To grow large diameter trees each individual will need plenty of growing space. This can be achieved by growing a single row at a spacing of about 4m between pruned trees. In a plantation I would suggest a final stocking of about 150 trees per hectare or an average spacing of 8-9m. It is important to plant more than this to ensure that the trees are well sheltered when they are young and to provide a selection ratio so that poorer trees can be thinned. An initial stocking of around 600 stems per hectare (or 4 metres between trees) seems reasonable on sheltered sites. On exposed sites it may be worth mixing in some fast growing wattle to shelter the Silky Oak from the wind.

Many readers will have access to mature trees and may be interested in processing these. Silky Oak can be milled with very simply equipment and is easily air dried. It is important to take care when milling farm timbers because there is a risk of nails, wire and other material being embedded in the trunk. Some millers use a metal detector to reduce the risk of damaging their equipment. I used a chain-sawn mill and cut wide boards. Please also watch for any skin reactions.

The freshly sawn timber should be stacked evenly with stickers placed every 30 - 40 cm between each board to encourage even drying. To show off the grain a mix of quatersawn and backsawn boards are preferred. Some cabinet makers like to use the speckled backsawn boards to contrast the striking grain of the quatersawn boards. Silky Oak heartwood is pink in colour and moderately durable (not in ground). The sapwood is susceptible to Lyctus borer so it will require treatment (Boron or equivalent) if the timber is to be sold in New South Wales or Queensland.

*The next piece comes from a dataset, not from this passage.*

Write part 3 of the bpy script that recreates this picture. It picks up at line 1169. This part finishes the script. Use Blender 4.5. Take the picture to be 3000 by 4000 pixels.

A closely related desert species called Silver Oak or Beefwood (Grevillea parallela) doesn’t grow as large but has a darker timber that is prized by wood turners. The commonly named Northern Silky Oak (Cardwellia sublimis) which is found in far north Queensland is from the same family (Proteaceae) but is not a Grevillea. This species was once widely milled from native forest and can be seen in window frames, doors and lining in old Queensland timber houses.

Look around your area. If Southern Silky Oak is growing well as a street tree or in gardens it might be worth considering as a specialty timber species for your farm. At least you can enjoy the shade and the bright orange flowers while you wait for the timber.